(STATED TASK) Give every line back verbatim, dropping all images.

(SUPPLIED INFORMATION)
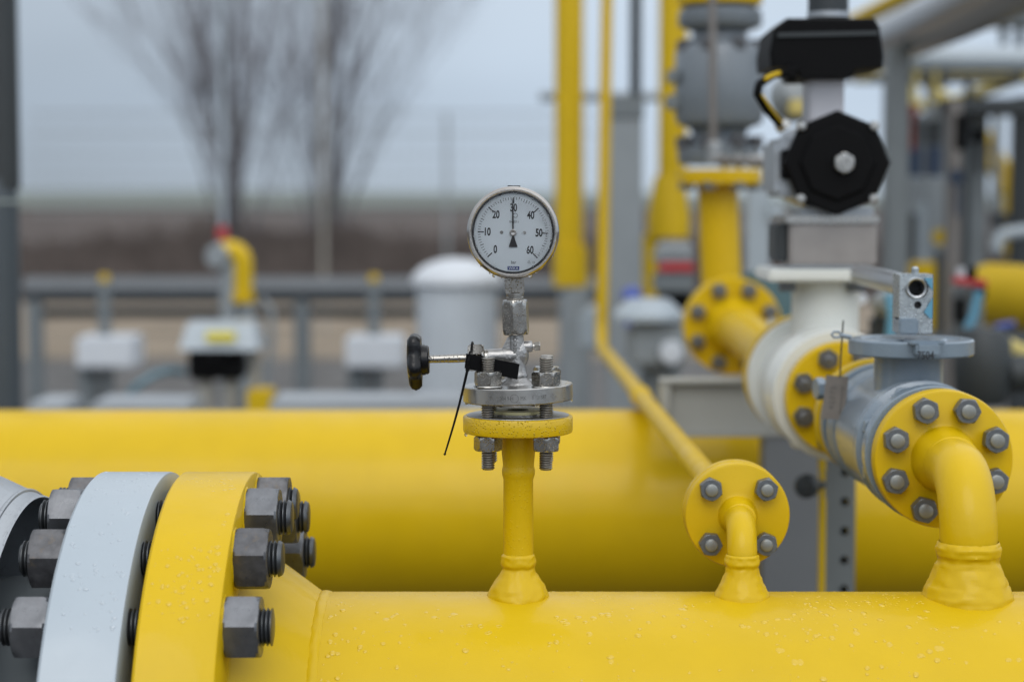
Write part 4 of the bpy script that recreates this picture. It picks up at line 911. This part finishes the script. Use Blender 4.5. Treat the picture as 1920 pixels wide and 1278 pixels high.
mk('domed_lid', MB().lathe([(rt * .9, zl - .004), (rl, zl - .004)] + [(rl * cos(pi / 2 * i / 12), zl + (zt_ - zl) * sin(pi / 2 * i / 12)) for i in range(13)], Matrix.Translation((xt, Dt, 0)), 64, caps=False), 'whitebox', dt)
# left device: transmitter with cap and yellow elbow
Dv = 7.0
dv = thing('transmitter', P(418, 720, Dv), 'instrument with a white tapered cover and yellow label over a black housing', 'instrument')
mb = MB(); zt_, zb_ = Z(602, Dv), Z(652, Dv); a_, b_, c_, d_ = X(358, 602, Dv), X(482, 602, Dv), X(345, 652, Dv), X(493, 652, Dv)
vs = [(c_, Dv - .11, zb_), (d_, Dv - .11, zb_), (d_, Dv + .11, zb_), (c_, Dv + .11, zb_), (a_, Dv - .08, zt_), (b_, Dv - .08, zt_), (b_, Dv + .08, zt_), (a_, Dv + .08, zt_)]
mk('cover', mb.add(vs, [[3, 2, 1, 0], [4, 5, 6, 7], [0, 1, 5, 4], [1, 2, 6, 5], [2, 3, 7, 6], [3, 0, 4, 7]]), 'ltgrey', dv, ang=0)
mb = MB(); pbox(mb, 386, 440, 622, 640, Dv - .118, .02, .002); mk('label', mb, 'label', dv)
mb = MB(); pbox(mb, 352, 456, 660, 712, Dv - .06, .14, .01); vcyl(mb, 402, 48, 652, 680, Dv, 24); mk('housing', mb, 'blackmat', dv)
mb = MB(); vcyl(mb, 385, 16, 710, 780, Dv, 16, zb_=0); vcyl(mb, 432, 13, 710, 780, Dv, 16, zb_=0); vcyl(mb, 478, 10, 655, 780, Dv, 16, zb_=0); mk('leg', mb, 'post', dv)
mb = MB(); pbox(mb, 462, 508, 732, 790, Dv - .1, .15, .005); mk('yellow_flange', mb, 'yellow_far', dv)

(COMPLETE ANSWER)
Write part 4 of the bpy script that recreates this picture. It picks up at line 911. This part finishes the script. Use Blender 4.5. Treat the picture as 1920 pixels wide and 1278 pixels high.
mk('domed_lid', MB().lathe([(rt * .9, zl - .004), (rl, zl - .004)] + [(rl * cos(pi / 2 * i / 12), zl + (zt_ - zl) * sin(pi / 2 * i / 12)) for i in range(13)], Matrix.Translation((xt, Dt, 0)), 64, caps=False), 'whitebox', dt)
# left device: transmitter with cap and yellow elbow
Dv = 7.0
dv = thing('transmitter', P(418, 720, Dv), 'instrument with a white tapered cover and yellow label over a black housing', 'instrument')
mb = MB(); zt_, zb_ = Z(602, Dv), Z(652, Dv); a_, b_, c_, d_ = X(358, 602, Dv), X(482, 602, Dv), X(345, 652, Dv), X(493, 652, Dv)
vs = [(c_, Dv - .11, zb_), (d_, Dv - .11, zb_), (d_, Dv + .11, zb_), (c_, Dv + .11, zb_), (a_, Dv - .08, zt_), (b_, Dv - .08, zt_), (b_, Dv + .08, zt_), (a_, Dv + .08, zt_)]
mk('cover', mb.add(vs, [[3, 2, 1, 0], [4, 5, 6, 7], [0, 1, 5, 4], [1, 2, 6, 5], [2, 3, 7, 6], [3, 0, 4, 7]]), 'ltgrey', dv, ang=0)
mb = MB(); pbox(mb, 386, 440, 622, 640, Dv - .118, .02, .002); mk('label', mb, 'label', dv)
mb = MB(); pbox(mb, 352, 456, 660, 712, Dv - .06, .14, .01); vcyl(mb, 402, 48, 652, 680, Dv, 24); mk('housing', mb, 'blackmat', dv)
mb = MB(); vcyl(mb, 385, 16, 710, 780, Dv, 16, zb_=0); vcyl(mb, 432, 13, 710, 780, Dv, 16, zb_=0); vcyl(mb, 478, 10, 655, 780, Dv, 16, zb_=0); mk('leg', mb, 'post', dv)
mb = MB(); pbox(mb, 462, 508, 732, 790, Dv - .1, .15, .005); mk('yellow_flange', mb, 'yellow_far', dv)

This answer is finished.